**** Raw data ****
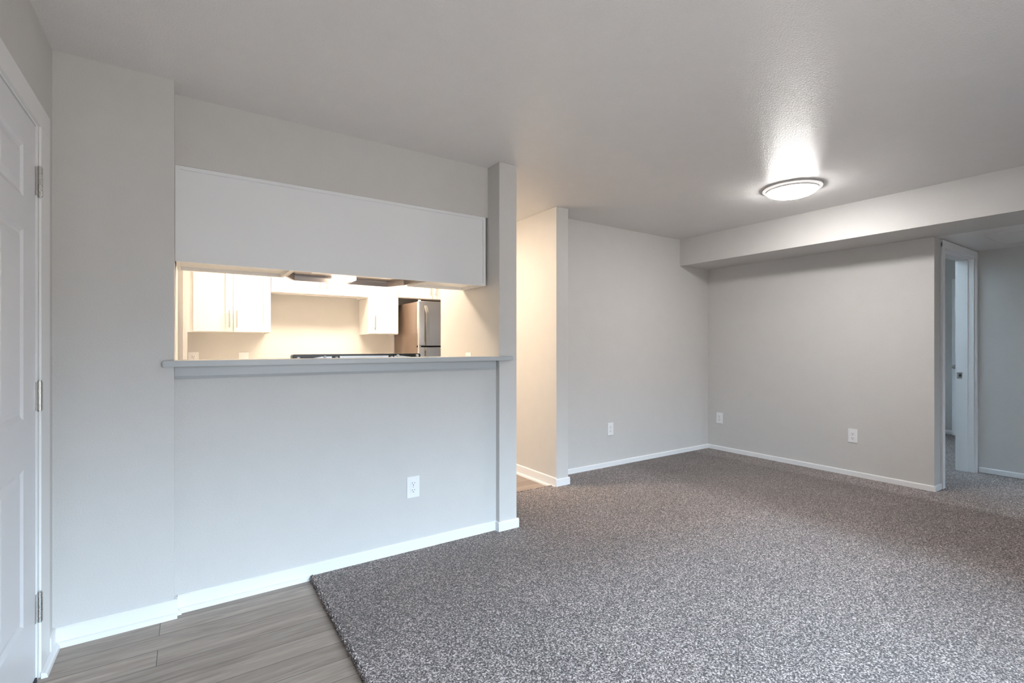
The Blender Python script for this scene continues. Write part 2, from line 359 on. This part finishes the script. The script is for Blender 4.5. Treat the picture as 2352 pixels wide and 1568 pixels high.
base_run('baseboard_hall', (XH, YBK), (XH, 1.388), (-1, 0), .024, .072, 'white baseboard along the shaded hall wall', shoe=False)
base_run('baseboard_bedroom', (8.7, 1.6), (8.7, 4.3), (-1, 0), .024, .085, 'white baseboard of the dim bedroom seen through the doorway', shoe=False)
base_run('baseboard_left', (XL, 2.610), (XL, YA), (1, 0), 0, ZB, 'short white baseboard between the entry door casing and the corner')
bm = bmesh.new(); prism(bm, [(XL+.0085, 0), (XL+.028, 0), (XL+.026, .013), (XL+.020, .019), (XL+.0085, .022)], 'y', 2.46, 2.610)
tag(link('trim_shoe', bm, 'shoe'), 'white shoe moulding crossing the foot of the entry door casing', 'moulding', kind='structure')

# ------------------------------------------------------------ entry door (left)
def panel_field(bm, y0, y1, z0, z1, x, s=1):
    """raised panel in a sunk border on the +x face"""
    rings = []
    for ins, d in ((0, 0), (.010, -.006), (.018, -.0075), (.030, -.0035), (.045, -.0005)):
        rings.append([bm.verts.new((x+s*d, yy, zz)) for yy, zz in ((y0+ins, z0+ins), (y1-ins, z0+ins), (y1-ins, z1-ins), (y0+ins, z1-ins))])
    for A, B in zip(rings, rings[1:]):
        for i in range(4): bm.faces.new([A[i], A[(i+1) % 4], B[(i+1) % 4], B[i]])
    bm.faces.new(rings[-1])
d = thing('door_1', (XL, 1.98, 0), 'white six-panel entry door at the left edge with three satin hinges', 'door', kind='structure')
XF = -.464
ys = [1.515, 1.64, 1.91, 2.02, 2.298, 2.455]; zs = [.012, .272, .809, .979, 1.629, 1.74, 1.918, 2.035]
bm = bmesh.new()
for i in range(5):
    for j in range(7):
        if i in (1, 3) and j in (1, 3, 5): panel_field(bm, ys[i], ys[i+1], zs[j], zs[j+1], XF)
        else: bm.faces.new([bm.verts.new((XF, *c)) for c in ((ys[i], zs[j]), (ys[i+1], zs[j]), (ys[i+1], zs[j+1]), (ys[i], zs[j+1]))])
bmesh.ops.remove_doubles(bm, verts=bm.verts[:], dist=1e-5)
box(bm, XF-.042, ys[0], zs[0], XF-.009, ys[-1], zs[-1])
for a in ((ys[0], ys[0]+.004), (ys[-1]-.004, ys[-1])): box(bm, XF-.02, a[0], zs[0], XF-.0002, a[1], zs[-1])
link('leaf', bm, 'door', d)
boxes('sweep', 'rubber', [(XF-.03, 1.52, .001, XF+.006, 2.448, .016)], d)
fr = boxes('frame', 'trim', [(XL-T, 2.458, 0, XL-.001, 2.472, DZ-.008), (XL-T, 1.50, 0, XL-.001, 1.513, DZ-.008), (XL-T, 1.50, 2.037, XL-.001, 2.472, 2.045)], d)
CX = XL+.008
bm = bmesh.new()
box(bm, XL, 2.472, 0, CX, 2.608, 2.045, bev=.002); box(bm, XL, 1.37, 0, CX, 1.50, 2.045, bev=.003)
prism(bm, [(1.37, 2.045), (2.608, 2.045), (2.608, 2.125), (1.37, 2.125)], 'x', XL, CX)
link('casing', bm, 'trim', d)
for zc in (1.836, 1.046, .266):
    bm = bmesh.new()
    box(bm, XF-.002, 2.444, zc-.052, XF+.0030, 2.464, zc+.052)
    h = link('hinge', bm, 'nickel', d)
    bm = bmesh.new(); y = 2.466; x = XF+.010
    for k in range(5):
        z0 = zc-.053+k*.0212
        cyl(bm, (x, y, z0+.0008), (x, y, z0+.0204), .0085, seg=16)
    cyl(bm, (x, y, zc-.056), (x, y, zc+.058), .006, seg=12)
    link('knuckle', bm, 'nickel', h, smooth=True)
bm = bmesh.new(); cyl(bm, (XF, 1.58, .97), (XF+.035, 1.58, .97), .012); lathe(bm, [(0, 0)], (0, 0, 0)) if False else None
bmesh.ops.create_uvsphere(bm, u_segments=20, v_segments=12, radius=.028, matrix=Matrix.Translation((XF+.05, 1.58, .97)))
link('knob', bm, 'nickel', d, smooth=True)

# ------------------------------------------------------------ bedroom doorway
d2 = thing('door_2', (5.83, YF, 0), 'white door frame of the bedroom doorway at the right edge', 'door frame', kind='structure')
bm = bmesh.new()
box(bm, 5.33, YF-.016, 0.015, 5.392, YF, 2.115, bev=.003); box(bm, 6.285, YF-.016, .015, XH-.001, YF, 2.115, bev=.003)
box(bm, 5.33, YF-.0155, 2.075, XH-.001, YF, 2.137, bev=.003)
link('casing', bm, 'trim', d2)
bm = bmesh.new()
box(bm, 5.375, YF+.0005, .015, 5.395, 1.548, 2.085); box(bm, 6.270, YF+.0005, .015, 6.295, 1.548, 2.085); box(bm, 5.395, YF+.0005, 2.068, 6.270, 1.548, 2.085)
link('jamb', bm, 'trim', d2)
bm = bmesh.new()
box(bm, 5.395, 1.455, .015, 5.406, 1.492, 2.068); box(bm, 6.259, 1.455, .015, 6.270, 1.492, 2.068); box(bm, 5.406, 1.455, 2.057, 6.259, 1.492, 2.068)
link('stop', bm, 'trim', d2)
sp_ = boxes('strike_plate', 'nickel', [(6.2675, 1.497, .915, 6.2715, 1.535, .975)], d2)
boxes('latch_hole', 'slot', [(6.266, 1.503, .934, 6.2682, 1.521, .956)], sp_)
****
◆ What is being asked ◆
Return each line exactly as written. Any picture gets left out.

◆ The result ◆
The Blender Python script for this scene continues. Write part 2, from line 359 on. This part finishes the script. The script is for Blender 4.5. Treat the picture as 2352 pixels wide and 1568 pixels high.
base_run('baseboard_hall', (XH, YBK), (XH, 1.388), (-1, 0), .024, .072, 'white baseboard along the shaded hall wall', shoe=False)
base_run('baseboard_bedroom', (8.7, 1.6), (8.7, 4.3), (-1, 0), .024, .085, 'white baseboard of the dim bedroom seen through the doorway', shoe=False)
base_run('baseboard_left', (XL, 2.610), (XL, YA), (1, 0), 0, ZB, 'short white baseboard between the entry door casing and the corner')
bm = bmesh.new(); prism(bm, [(XL+.0085, 0), (XL+.028, 0), (XL+.026, .013), (XL+.020, .019), (XL+.0085, .022)], 'y', 2.46, 2.610)
tag(link('trim_shoe', bm, 'shoe'), 'white shoe moulding crossing the foot of the entry door casing', 'moulding', kind='structure')

# ------------------------------------------------------------ entry door (left)
def panel_field(bm, y0, y1, z0, z1, x, s=1):
    """raised panel in a sunk border on the +x face"""
    rings = []
    for ins, d in ((0, 0), (.010, -.006), (.018, -.0075), (.030, -.0035), (.045, -.0005)):
        rings.append([bm.verts.new((x+s*d, yy, zz)) for yy, zz in ((y0+ins, z0+ins), (y1-ins, z0+ins), (y1-ins, z1-ins), (y0+ins, z1-ins))])
    for A, B in zip(rings, rings[1:]):
        for i in range(4): bm.faces.new([A[i], A[(i+1) % 4], B[(i+1) % 4], B[i]])
    bm.faces.new(rings[-1])
d = thing('door_1', (XL, 1.98, 0), 'white six-panel entry door at the left edge with three satin hinges', 'door', kind='structure')
XF = -.464
ys = [1.515, 1.64, 1.91, 2.02, 2.298, 2.455]; zs = [.012, .272, .809, .979, 1.629, 1.74, 1.918, 2.035]
bm = bmesh.new()
for i in range(5):
    for j in range(7):
        if i in (1, 3) and j in (1, 3, 5): panel_field(bm, ys[i], ys[i+1], zs[j], zs[j+1], XF)
        else: bm.faces.new([bm.verts.new((XF, *c)) for c in ((ys[i], zs[j]), (ys[i+1], zs[j]), (ys[i+1], zs[j+1]), (ys[i], zs[j+1]))])
bmesh.ops.remove_doubles(bm, verts=bm.verts[:], dist=1e-5)
box(bm, XF-.042, ys[0], zs[0], XF-.009, ys[-1], zs[-1])
for a in ((ys[0], ys[0]+.004), (ys[-1]-.004, ys[-1])): box(bm, XF-.02, a[0], zs[0], XF-.0002, a[1], zs[-1])
link('leaf', bm, 'door', d)
boxes('sweep', 'rubber', [(XF-.03, 1.52, .001, XF+.006, 2.448, .016)], d)
fr = boxes('frame', 'trim', [(XL-T, 2.458, 0, XL-.001, 2.472, DZ-.008), (XL-T, 1.50, 0, XL-.001, 1.513, DZ-.008), (XL-T, 1.50, 2.037, XL-.001, 2.472, 2.045)], d)
CX = XL+.008
bm = bmesh.new()
box(bm, XL, 2.472, 0, CX, 2.608, 2.045, bev=.002); box(bm, XL, 1.37, 0, CX, 1.50, 2.045, bev=.003)
prism(bm, [(1.37, 2.045), (2.608, 2.045), (2.608, 2.125), (1.37, 2.125)], 'x', XL, CX)
link('casing', bm, 'trim', d)
for zc in (1.836, 1.046, .266):
    bm = bmesh.new()
    box(bm, XF-.002, 2.444, zc-.052, XF+.0030, 2.464, zc+.052)
    h = link('hinge', bm, 'nickel', d)
    bm = bmesh.new(); y = 2.466; x = XF+.010
    for k in range(5):
        z0 = zc-.053+k*.0212
        cyl(bm, (x, y, z0+.0008), (x, y, z0+.0204), .0085, seg=16)
    cyl(bm, (x, y, zc-.056), (x, y, zc+.058), .006, seg=12)
    link('knuckle', bm, 'nickel', h, smooth=True)
bm = bmesh.new(); cyl(bm, (XF, 1.58, .97), (XF+.035, 1.58, .97), .012); lathe(bm, [(0, 0)], (0, 0, 0)) if False else None
bmesh.ops.create_uvsphere(bm, u_segments=20, v_segments=12, radius=.028, matrix=Matrix.Translation((XF+.05, 1.58, .97)))
link('knob', bm, 'nickel', d, smooth=True)

# ------------------------------------------------------------ bedroom doorway
d2 = thing('door_2', (5.83, YF, 0), 'white door frame of the bedroom doorway at the right edge', 'door frame', kind='structure')
bm = bmesh.new()
box(bm, 5.33, YF-.016, 0.015, 5.392, YF, 2.115, bev=.003); box(bm, 6.285, YF-.016, .015, XH-.001, YF, 2.115, bev=.003)
box(bm, 5.33, YF-.0155, 2.075, XH-.001, YF, 2.137, bev=.003)
link('casing', bm, 'trim', d2)
bm = bmesh.new()
box(bm, 5.375, YF+.0005, .015, 5.395, 1.548, 2.085); box(bm, 6.270, YF+.0005, .015, 6.295, 1.548, 2.085); box(bm, 5.395, YF+.0005, 2.068, 6.270, 1.548, 2.085)
link('jamb', bm, 'trim', d2)
bm = bmesh.new()
box(bm, 5.395, 1.455, .015, 5.406, 1.492, 2.068); box(bm, 6.259, 1.455, .015, 6.270, 1.492, 2.068); box(bm, 5.406, 1.455, 2.057, 6.259, 1.492, 2.068)
link('stop', bm, 'trim', d2)
sp_ = boxes('strike_plate', 'nickel', [(6.2675, 1.497, .915, 6.2715, 1.535, .975)], d2)
boxes('latch_hole', 'slot', [(6.266, 1.503, .934, 6.2682, 1.521, .956)], sp_)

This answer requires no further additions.